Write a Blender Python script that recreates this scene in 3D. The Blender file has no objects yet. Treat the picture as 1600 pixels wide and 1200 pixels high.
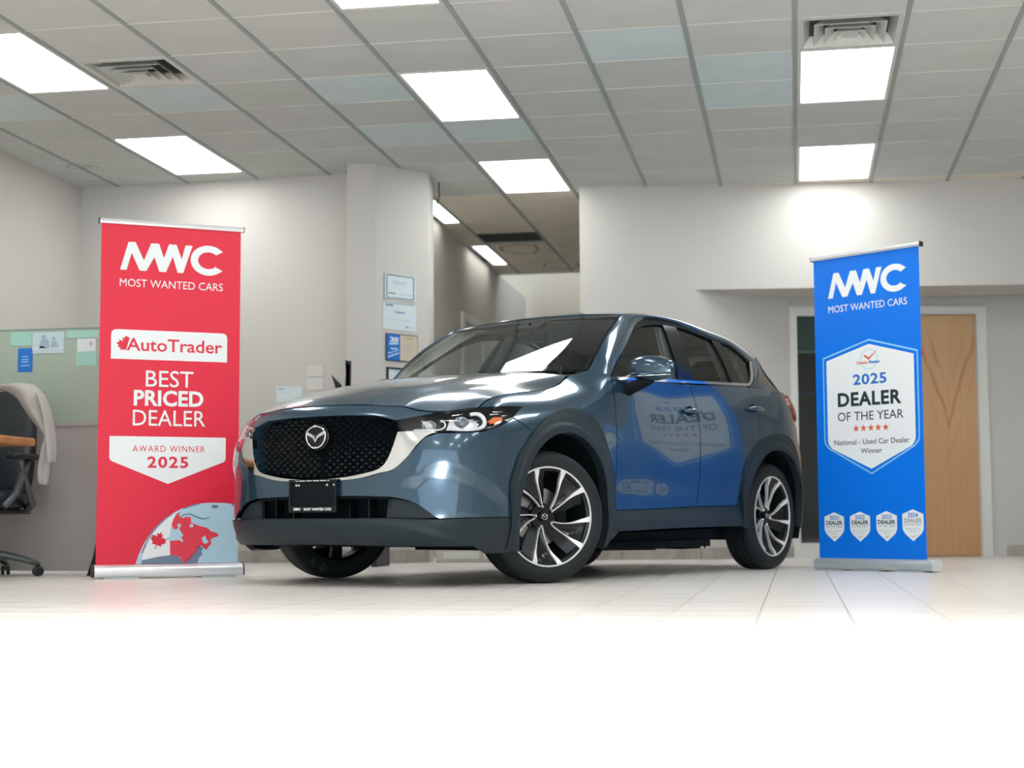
import bpy, bmesh, math, random
import numpy as np
from mathutils import Vector, Matrix
from mathutils.geometry import delaunay_2d_cdt
random.seed(7)
PI=math.pi
SC=bpy.context.scene; COL=SC.collection
# ---------------------------------------------------------------- camera, world, sun, exposure
CAMH=0.32864
def cam_axes(yaw,pitch,roll):
    cy,sy=math.cos(yaw),math.sin(yaw)
    f=np.array([sy*math.cos(pitch),cy*math.cos(pitch),math.sin(pitch)])
    r=np.array([cy,-sy,0.]); u=np.cross(r,f); c,s=math.cos(roll),math.sin(roll)
    return c*r+s*u,-s*r+c*u,f
r_,u_,f_=cam_axes(-0.17872,0.08633,-0.00454)
cd=bpy.data.cameras.new('camera'); cam=bpy.data.objects.new('camera',cd); COL.objects.link(cam)
cd.sensor_width=36; cd.lens=2449.59/1600*36; cd.clip_start=.05; cd.clip_end=200
cam.matrix_world=Matrix(((r_[0],u_[0],-f_[0],0),(r_[1],u_[1],-f_[1],0),(r_[2],u_[2],-f_[2],CAMH),(0,0,0,1)))
cd.dof.use_dof=True; cd.dof.focus_distance=8.3; cd.dof.aperture_fstop=1.9
SC.camera=cam
w=bpy.data.worlds.new('outside'); SC.world=w; w.use_nodes=True
bg=w.node_tree.nodes['Background']; bg.inputs[0].default_value=(.80,.90,1,1); bg.inputs[1].default_value=2.6
SUN_E=13.0
sd=bpy.data.lights.new('added_sun','SUN'); sd.energy=SUN_E; sd.angle=math.radians(5); sd.color=(1,.985,.96)
so=bpy.data.objects.new('added_sun',sd); COL.objects.link(so)
SUN_EL=math.radians(19.3); so.rotation_euler=(PI/2-SUN_EL,0,math.radians(4))   # added to whiten the foreground floor; shines along +y through the unseen front
SC.view_settings.view_transform='Standard'; SC.view_settings.look='None'; SC.view_settings.gamma=1
SC.view_settings.exposure=-0.03; SC.view_settings.use_curve_mapping=False
LAMP_E=10.5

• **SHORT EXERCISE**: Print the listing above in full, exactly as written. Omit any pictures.

• **OUTPUT FOR THIS TASK**:
Write a Blender Python script that recreates this scene in 3D. The Blender file has no objects yet. Treat the picture as 1600 pixels wide and 1200 pixels high.
import bpy, bmesh, math, random
import numpy as np
from mathutils import Vector, Matrix
from mathutils.geometry import delaunay_2d_cdt
random.seed(7)
PI=math.pi
SC=bpy.context.scene; COL=SC.collection
# ---------------------------------------------------------------- camera, world, sun, exposure
CAMH=0.32864
def cam_axes(yaw,pitch,roll):
    cy,sy=math.cos(yaw),math.sin(yaw)
    f=np.array([sy*math.cos(pitch),cy*math.cos(pitch),math.sin(pitch)])
    r=np.array([cy,-sy,0.]); u=np.cross(r,f); c,s=math.cos(roll),math.sin(roll)
    return c*r+s*u,-s*r+c*u,f
r_,u_,f_=cam_axes(-0.17872,0.08633,-0.00454)
cd=bpy.data.cameras.new('camera'); cam=bpy.data.objects.new('camera',cd); COL.objects.link(cam)
cd.sensor_width=36; cd.lens=2449.59/1600*36; cd.clip_start=.05; cd.clip_end=200
cam.matrix_world=Matrix(((r_[0],u_[0],-f_[0],0),(r_[1],u_[1],-f_[1],0),(r_[2],u_[2],-f_[2],CAMH),(0,0,0,1)))
cd.dof.use_dof=True; cd.dof.focus_distance=8.3; cd.dof.aperture_fstop=1.9
SC.camera=cam
w=bpy.data.worlds.new('outside'); SC.world=w; w.use_nodes=True
bg=w.node_tree.nodes['Background']; bg.inputs[0].default_value=(.80,.90,1,1); bg.inputs[1].default_value=2.6
SUN_E=13.0
sd=bpy.data.lights.new('added_sun','SUN'); sd.energy=SUN_E; sd.angle=math.radians(5); sd.color=(1,.985,.96)
so=bpy.data.objects.new('added_sun',sd); COL.objects.link(so)
SUN_EL=math.radians(19.3); so.rotation_euler=(PI/2-SUN_EL,0,math.radians(4))   # added to whiten the foreground floor; shines along +y through the unseen front
SC.view_settings.view_transform='Standard'; SC.view_settings.look='None'; SC.view_settings.gamma=1
SC.view_settings.exposure=-0.03; SC.view_settings.use_curve_mapping=False
LAMP_E=10.5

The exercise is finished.